Swept Away

It’s a shame what a bad woman can do to a good man.

Guy Ritchie showed such promise with “Lock, Stock and Two Smoking Barrels” and “Snatch,” with an exciting visual style and wicked sense of humor. At some point in all that, he married Madonna, whose own sense of glamour and originality waned with the 1980s and who has clung tenaciously to our collective consciousness like a frequently made-over barnacle.

Perhaps Ritchie’s marriage to the Material Girl is immaterial, but it seems like a good enough explanation for why “Swept Away,” his latest film, sucks so bad. Madonna stars in it, and if she has ever acted with any believability or depth, it must have occurred at a time when cameras were not rolling. She plays Amber Leighton, an Uber-rich Uber-bitch taking a yacht tour in the neighborhood of Greece and Italy with her long-suffering husband Anthony (Bruce Greenwood) and two other couples.

While onboard, Amber abuses the hired help with great ferocity, in particular a hapless fellow named Giuseppe “Peppe” Esposito (Adriano Giannini, whose father played the role in the 1974 film this is a remake of). Then Amber and Peppe wind up on a desert island together, where his survival skills make him the master and her the servant, which leads to a good deal of unsettling sado-masochism, which eventually melts into what the movie would have us believe is love but which is really an outrageous plot device that would be laughable if it weren’t so creepy.

Ritchie (who wrote the screenplay in addition to directing) manages what I would have thought was impossible.
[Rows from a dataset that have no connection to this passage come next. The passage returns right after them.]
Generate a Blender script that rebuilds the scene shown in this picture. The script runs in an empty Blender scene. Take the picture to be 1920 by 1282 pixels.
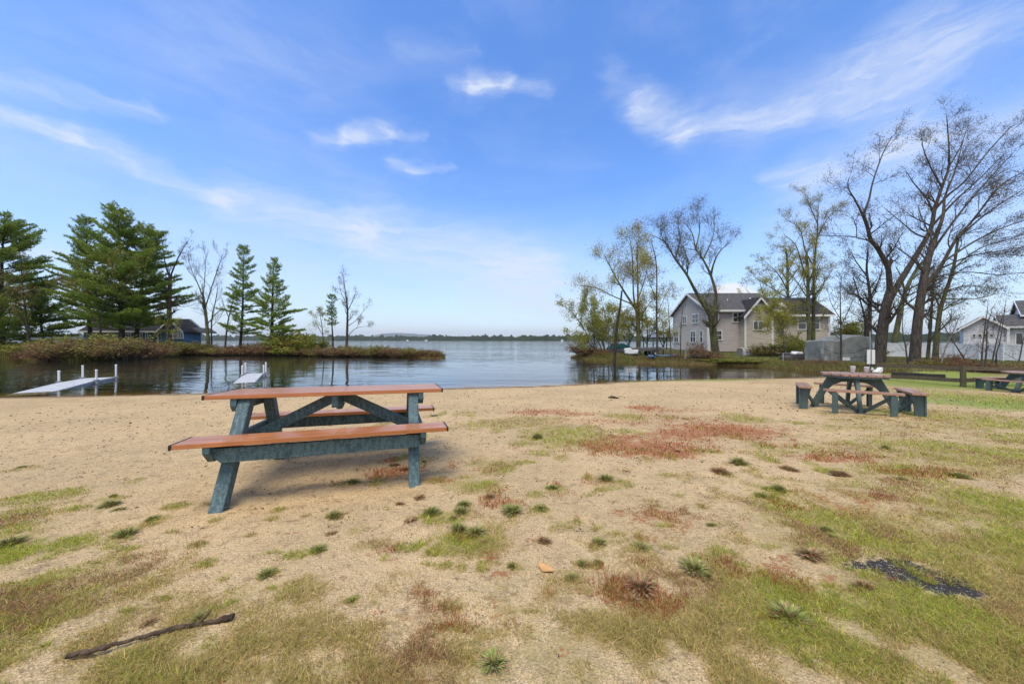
import bpy, bmesh, math, random
import numpy as np
from mathutils import Vector, Matrix

# ------------------------------------------------------------------ camera, world, sun, exposure
S = bpy.context.scene
C = S.collection
R = math.radians
F, CX, HY, H = 640.0, 960.0, 637.5, 1.223          # focal length in photo pixels, centre column, horizon row, lens height
ZW = -0.45                                         # lake level
cam_d = bpy.data.cameras.new('camera'); cam = bpy.data.objects.new('camera', cam_d); C.objects.link(cam)
cam.location = (0, 0, H); cam.rotation_euler = (R(90), 0, 0)
cam_d.sensor_width = 36; cam_d.lens = 36*F/1920; cam_d.shift_y = (HY-641)/1920
cam_d.clip_start = .05; cam_d.clip_end = 60000
S.camera = cam
S.render.resolution_x, S.render.resolution_y = 1024, 683
S.view_settings.view_transform = 'Standard'; S.view_settings.look = 'None'
S.view_settings.exposure = 0.55; S.view_settings.gamma = 1
try:
    S.cycles.volume_bounces = 0; S.cycles.max_bounces = 6; S.cycles.transparent_max_bounces = 12
except Exception: pass

SUN_EL, SUN_AZ = 69.0, -155.0                       # azimuth measured from +Y towards +X (sun on the left, a little behind)
sd = bpy.data.lights.new('sun', 'SUN'); sd.energy = 2.2; sd.angle = R(32); sd.color = (1, .92, .78)
sun = bpy.data.objects.new('sun', sd); C.objects.link(sun)
sv = Vector((math.cos(R(SUN_EL))*math.sin(R(SUN_AZ)), math.cos(R(SUN_EL))*math.cos(R(SUN_AZ)), math.sin(R(SUN_EL))))
sun.rotation_euler = sv.to_track_quat('Z', 'Y').to_euler()

class G:
    """small node-graph helper"""
    def __init__(s, nt): s.nt = nt
    def n(s, t, **kw):
        nd = s.nt.nodes.new(t)
        for k, v in kw.items(): setattr(nd, k, v)
        return nd
    def put(s, sock, v):
        if hasattr(v, 'is_output'): s.nt.links.new(v, sock)
        elif isinstance(v, (tuple, list)) and len(v) == 3 and sock.type == 'RGBA': sock.default_value = (*v, 1)
        else: sock.default_value = v
    def m(s, op, a, b=0.0, c=None, clamp=False):
        nd = s.n('ShaderNodeMath', operation=op, use_clamp=clamp)
        s.put(nd.inputs[0], a); s.put(nd.inputs[1], b)
        if c is not None: s.put(nd.inputs[2], c)
        return nd.outputs[0]
    def vm(s, op, a, b=(0, 0, 0)):
        nd = s.n('ShaderNodeVectorMath', operation=op); s.put(nd.inputs[0], a); s.put(nd.inputs[1], b)
        return nd.outputs['Value'] if op in ('LENGTH', 'DOT_PRODUCT', 'DISTANCE') else nd.outputs[0]
    def mix(s, f, a, b, blend='MIX'):
        nd = s.n('ShaderNodeMix', data_type='RGBA', blend_type=blend)
        s.put(nd.inputs[0], f); s.put(nd.inputs[6], a); s.put(nd.inputs[7], b)
        return nd.outputs[2]
    def noise(s, vec, scale, detail=3, rough=.55, dist=0, out='Fac'):
        nd = s.n('ShaderNodeTexNoise'); s.put(nd.inputs['Vector'], vec)
        nd.inputs['Scale'].default_value = scale; nd.inputs['Detail'].default_value = detail
        nd.inputs['Roughness'].default_value = rough; nd.inputs['Distortion'].default_value = dist
        return nd.outputs[0 if out == 'Fac' else 1]
    def ss(s, v, a, b, lo=0.0, hi=1.0):
        nd = s.n('ShaderNodeMapRange', interpolation_type='SMOOTHSTEP')
        s.put(nd.inputs[0], v)
        for i, x in enumerate((a, b, lo, hi)): nd.inputs[i+1].default_value = x
        return nd.outputs[0]
    def scale(s, vec, sc):
        nd = s.n('ShaderNodeMapping'); s.put(nd.inputs[0], vec); nd.inputs['Scale'].default_value = sc
        return nd.outputs[0]
    def attr(s, name): return s.n('ShaderNodeAttribute', attribute_name=name).outputs['Fac']
    def bump(s, h, strength=.5, dist=.01, normal=None):
        nd = s.n('ShaderNodeBump'); s.put(nd.inputs['Height'], h)
        nd.inputs['Strength'].default_value = strength; nd.inputs['Distance'].default_value = dist
        if normal is not None: s.put(nd.inputs['Normal'], normal)
        return nd.outputs[0]

# sky: Nishita + cirrus placed by compass direction and height above the horizon
W = bpy.data.worlds.new('World'); S.world = W; W.use_nodes = True
g = G(W.node_tree); W.node_tree.nodes.clear()
sky = g.n('ShaderNodeTexSky', sky_type='NISHITA')
sky.sun_disc = False; sky.sun_elevation = R(SUN_EL); sky.sun_rotation = R(SUN_AZ)
sky.altitude = 100; sky.air_density = 1.0; sky.dust_density = .6; sky.ozone_density = 3.5
hs = g.n('ShaderNodeHueSaturation'); hs.inputs['Hue'].default_value = .508; hs.inputs['Saturation'].default_value = 1.22; hs.inputs['Value'].default_value = 1.55
g.put(hs.inputs['Color'], sky.outputs[0])
tc = g.n('ShaderNodeTexCoord'); sep = g.n('ShaderNodeSeparateXYZ'); g.put(sep.inputs[0], tc.outputs['Generated'])
az = g.m('ARCTAN2', sep.outputs[0], sep.outputs[1]); el = g.m('ARCSINE', sep.outputs[2])
cmb = g.n('ShaderNodeCombineXYZ'); g.put(cmb.inputs[0], az); g.put(cmb.inputs[1], el)
pv = cmb.outputs[0]
wn = g.noise(g.scale(pv, (2.2, 5, 1)), 1.6, 4, .6, out='C')
warp = g.vm('MULTIPLY', g.vm('SUBTRACT', wn, (.5, .5, .5)), (.12, .06, 0))
wn2 = g.noise(g.scale(pv, (8, 20, 1)), 1.5, 5, .65, out='C')
warp = g.vm('ADD', warp, g.vm('MULTIPLY', g.vm('SUBTRACT', wn2, (.5, .5, .5)), (.085, .038, 0)))
pw = g.vm('ADD', pv, warp)
def azel(px, py):
    x, z = (px-CX)/F, (HY-py)/F
    return math.atan2(x, 1), math.asin(z/math.sqrt(1+x*x+z*z))
def cloud(p0, p1, w, a, soft=1.0):
    """elongated soft patch between two sky directions (given by where the photo shows them), w = half width in photo pixels"""
    (a0, e0), (a1, e1) = azel(*p0), azel(*p1)
    dx, dy = a1-a0, e1-e0; L2 = max(dx*dx+dy*dy, 1e-6)
    rel = g.vm('SUBTRACT', pw, (a0, e0, 0))
    t = g.m('MULTIPLY', g.vm('DOT_PRODUCT', rel, (dx, dy, 0)), 1/L2, clamp=True)
    sc = g.n('ShaderNodeVectorMath', operation='SCALE'); sc.inputs[0].default_value = (dx, dy, 0); g.put(sc.inputs['Scale'], t)
    d = g.vm('DISTANCE', rel, sc.outputs[0])
    cxm = ((p0[0]+p1[0])/2-CX)/F
    ww = w/F/(1+cxm*cxm)
    return g.m('MULTIPLY', g.m('POWER', g.ss(d, 0, ww*2.1, 1, 0), 1.5), a)
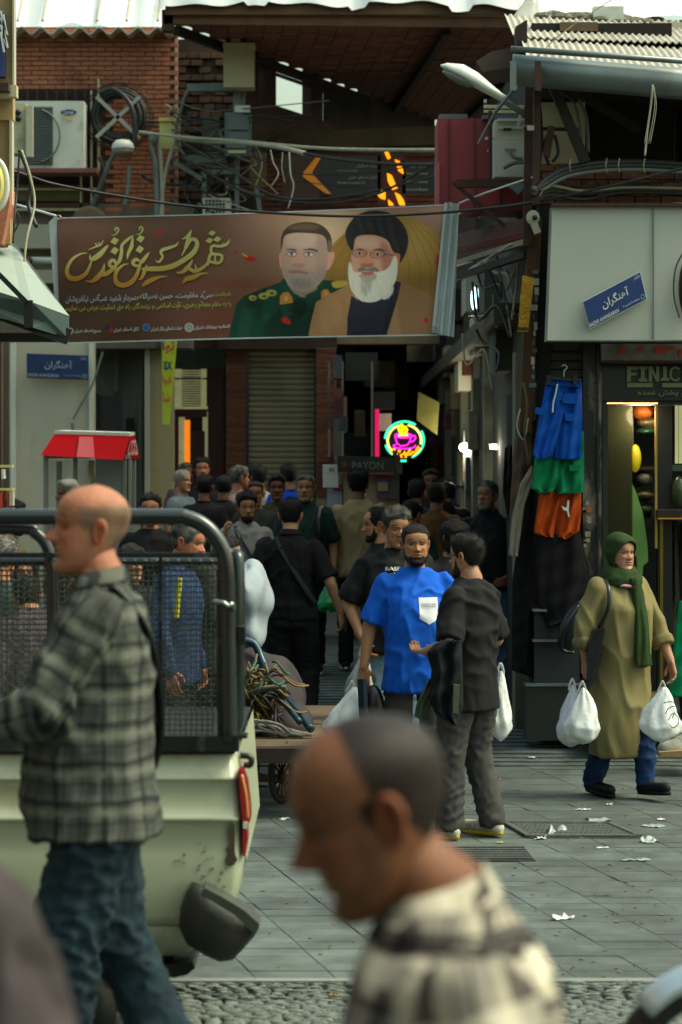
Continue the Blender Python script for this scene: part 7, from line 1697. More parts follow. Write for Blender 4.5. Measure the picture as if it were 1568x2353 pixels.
# tail lamp
b = MB(); pts = [(548, 1770), (556, 1772), (566, 1800), (574, 1860), (574, 1885), (566, 1900), (568, 1930), (562, 1968), (556, 1966), (556, 1890), (549, 1820), (547, 1785)]
b.prism([P(u+2, v, DT-.035) for u, v in pts][::-1], (0, .13, 0)); b.build('tail_lamp', mat('lamp_red', '#a01414', .15, namt=.1, coat=.6, spec=.6), TR)
b = MB(); b.tube(cr([P(556, 1780, DT-.045), P(566, 1830, DT-.05), P(570, 1880, DT-.05)]), .006, 6); b.build('amber_strip', mat('lamp_amber', '#c87a3a', .15, namt=0, coat=.6), TR, smooth=True)
b = MB(); b.prism([P(559, 1890, DT-.05), P(570, 1890, DT-.05), P(567, 1905, DT-.05), P(559, 1903, DT-.05)][::-1], (0, .02, 0)); b.build('broken_lens', M_white, TR)
# rust and dent patch
b = MB()
M_rp2 = mat('rust_patch', '#4d4632', .9, nscale=9, namt=.5, dirt=.6, dcol='#2c2016')
for pts in ([(526, 1900), (534, 1888), (540, 1896), (540, 1960), (546, 1976), (538, 1988), (522, 1990), (518, 1975), (524, 1962), (520, 1950), (530, 1940), (526, 1922)],):
    b.prism([P(u, v, DT-.052) for u, v in pts][::-1], (0, .01, 0))
b.build('rust_patch', M_rp2, TR)
me = MB(); 
for k in range(26):
    u = random.gauss(480, 42); v = random.gauss(1945+(480-u)*-.25+30, 22); r = random.uniform(.5, 2.5)
    if u < 540 and v < 2045: me.prism([P(u+r*2*math.cos(t)*random.uniform(.6, 1.3), v+r*math.sin(t), DT-.0515) for t in np.linspace(0, 2*math.pi, 6, endpoint=False)], (0, .004, 0))
me.build('scuff_field', mat('scuff', '#70745c', .9, namt=.3), TR, kind='stuff')
# bumper
M_bump = mat('bumper_grey', '#22251f', .55, nscale=4, namt=.3, bump=.3, dirt=.1, dcol='#4a4a3a')
b = MB()
o1 = [(443, 2025), (470, 2035), (510, 2060), (560, 2090), (594, 2122), (596, 2132), (586, 2150), (560, 2180), (535, 2206), (505, 2210), (470, 2195), (430, 2170), (412, 2130), (415, 2085), (428, 2050)]
cen = P(500, 2120, DT-.12)
ring0 = [P(u, v, DT+.02) for u, v in o1]; ring1 = [P(u, v, DT-.10) for u, v in o1]; ring2 = [P(u+(500-u)*.12, v+(2122-v)*.12, DT-.16) for u, v in o1]; ring3 = [P(u+(500-u)*.6, v+(2122-v)*.6, DT-.19) for u, v in o1]
b.loft([ring0, ring1, ring2, ring3]); o = b.build('bumper', M_bump, TR, smooth=True)
b = MB(); b.prism([P(u, v, DT-.175) for u, v in [(470, 2040), (512, 2062), (562, 2092), (597, 2124), (590, 2142), (584, 2144), (550, 2118), (505, 2084), (466, 2056)]][::-1], (0, .14, 0)); b.build('bumper_lip', mat('bumper_lip', '#3f453c', .4, nscale=6, namt=.3, dirt=.2), TR)
b = MB(); b.prism([P(448, 2225, DT+.1), P(444, 2210, DT+.1), P(380, 2215, DT+.1), P(340, 2238, DT+.1), P(400, 2246, DT+.1), P(430, 2240, DT+.1)], (0, .3, 0)); b.build('mud_flap', M_black, TR)
b = MB(); b.prism([P(528, 2074, DT), P(548, 2078, DT), P(545, 2088, DT), P(530, 2084, DT)], (0, .1, 0)); b.build('tow_slot', M_black, TR)
b = MB(); b.tube(cr([P(552, 1736, DT+.1), P(572, 1738, DT+.1), P(578, 1746, DT+.1), P(574, 1758, DT+.1), P(560, 1757, DT+.1)]), .012, 8); b.build('tailgate_latch', M_black, TR, smooth=True)
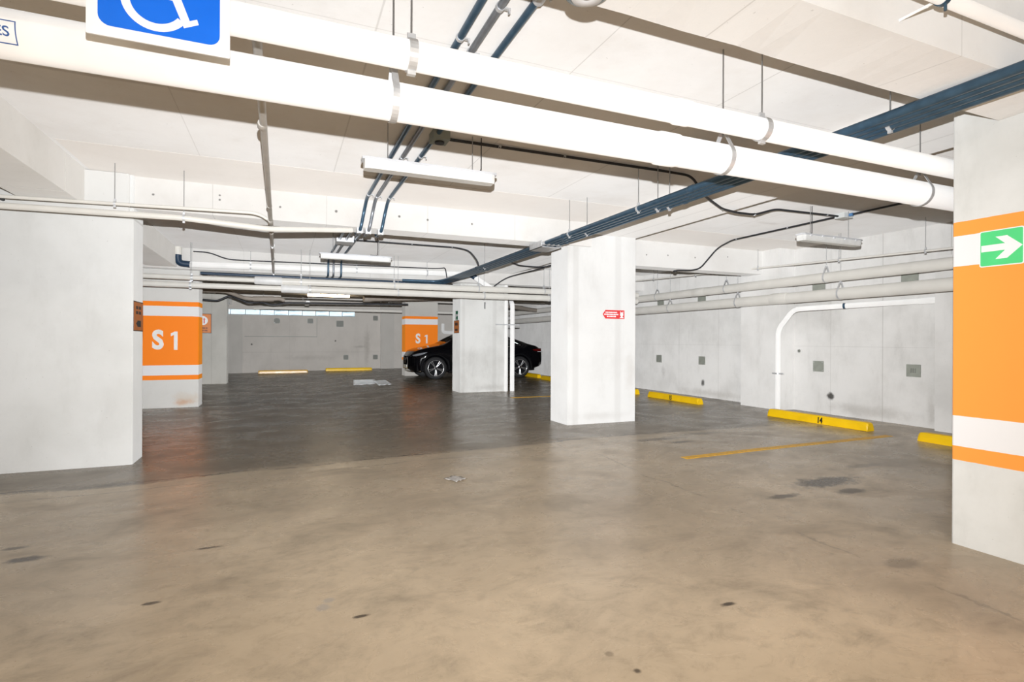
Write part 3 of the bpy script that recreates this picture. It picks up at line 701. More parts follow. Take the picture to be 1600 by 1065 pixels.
# far pipes
pipe('drain_pipe', 'cream pipe under the far beam behind the left S1 column', 'pipe', [(-6, 16.0, 2.60), (7.9, 16.0, 2.56)], .060, M_PIPE, [((-1.75, 16, 2.588), (-1.2, 16, 2.586), .072)])
pipe('water_pipe', 'long thin cream pipe in front of the strip window', 'pipe', [(-.95, 20.6, 2.36), (-.55, 20.4, 2.385), (8.16, 20.4, 2.36)], .055, M_PIPE, fil=.2)
pipe('drain_pipe', 'grey slanting pipe under the ceiling above the car', 'pipe', [(2.05, 15.2, 2.42), (4.3, 15.6, 2.56), (6.0, 16.0, 2.60)], .075, mat('dusty_grey_pipe', (0.38, 0.33, 0.28), .6), [((2.0, 15.19, 2.417), (2.2, 15.23, 2.43), .09)], fil=.1)
t = pipe('water_pipe', 'kinked grey pipe cluster hanging before the strip window', 'pipe', [(-2.1, 15.2, 2.50), (-1.35, 15.2, 2.50), (-.95, 15.6, 2.36), (-.55, 15.6, 2.34), (-.10, 15.6, 2.38), (0.0, 15.6, 2.33)], .05, mat('dusty_grey_pipe', (0.38, 0.33, 0.28), .6), [((-.75, 15.6, 2.35), (-.25, 15.6, 2.365), .07)], fil=.1)
MB().tube([(-.5, 15.6, 2.38), (-.5, 15.6, ZC)], .006, 8).build('rod', M_RODM, t)
MB().tube([(-1.7, 15.2, 2.53), (-1.7, 15.2, ZC)], .006, 8).build('rod', M_RODM, t)
t = pipe('electric_conduit', 'dark bent conduit tangle in front of the strip window', 'conduit', [(-2.1, 17.0, 2.38), (-1.7, 17.0, 2.36), (-1.4, 17.0, 2.52), (-.95, 17.0, 2.33), (-.6, 17.0, 2.36), (-.3, 17.0, 2.28), (0.05, 17.0, 2.36), (3.6, 17.0, 2.42)], .028, M_DARK, fil=.08)
for x in (.5, 3.0): MB().tube([(x, 17.0, 2.40), (x, 17.0, ZC + .01)], .006, 8).build('rod', M_RODM, t)
# right wall runs
XR = 8.25
def zupper(y): return 2.352 - .0005 * (y - 4)
GP = 'hangers of the right wall pipes'
t = pipe('water_pipe', 'thin cream pipe, topmost of the runs along the right wall', 'pipe', [(XR, 2.6, 2.50), (XR, 11.6, 2.832), (XR, 22, 2.9)], .0165, M_PIPE, seg=14)
t = pipe('drain_pipe', 'cream pipe along the right wall, between the thin run and the lowest one', 'pipe', [(XR, -1, 2.37), (XR, 23.9, 2.345)], .084, M_PIPE, [((XR, 9.0, 2.36), (XR, 9.35, 2.36), .088)], seg=28)
t = pipe('drain_pipe', 'cream pipe along the right wall, lowest and thickest of the runs', 'pipe', [(XR, -1, 2.10), (XR, 23.9, 2.02)], .094, M_PIPE, [((XR, 6.95, 2.078), (XR, 7.3, 2.078), .101)], seg=28)
r0 = clevis('pipe_hanger', 'clevis hanger on the middle right wall pipe near the right lamp', (XR, 6.22, 2.364), .084, ZC, GP, .028, 'y', .10)
dup(r0, (XR, 8.41, 2.362), 'clevis hanger on the middle right wall pipe before the pilaster')
dup(r0, (XR, 10.61, 2.36), 'clevis hanger on the middle right wall pipe beside the centre column')
dup(r0, (XR, 15.9, 2.353), 'clevis hanger on the middle right wall pipe behind the centre column')
r1 = clevis('pipe_hanger', 'clevis hanger on the lowest right wall pipe near the right lamp', (XR, 5.97, 2.078), .094, ZC, GP, .028, 'y', .10)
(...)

Here is Madonna, who I already don’t like and who isn’t winning any points with her flat, ridiculous performance. Her character is a complete jerk who deserves anything bad that should happen to her. And yet, when Peppe began abusing her on the island, I actually couldn’t root for it. In theory, yes, bad characters deserve come-uppance. But in practice, you don’t torture or strike women in a situation like this, no matter how awful they’ve been. Ritchie manages to make us dislike both main characters, which is a dubious achievement indeed.

Gone are Ritchie’s style and wit. Gone is the mischievous sense of fun that pervaded his other films. Here instead are drudgery and inanity. It is too tempting to say “Swept Away” is a shipwreck, so we will leave that to the reader, who surely has already made the comparison.

F (1 hr., 30 min.; R, abundant harsh profanity, some strong sexuality, partial nudity.)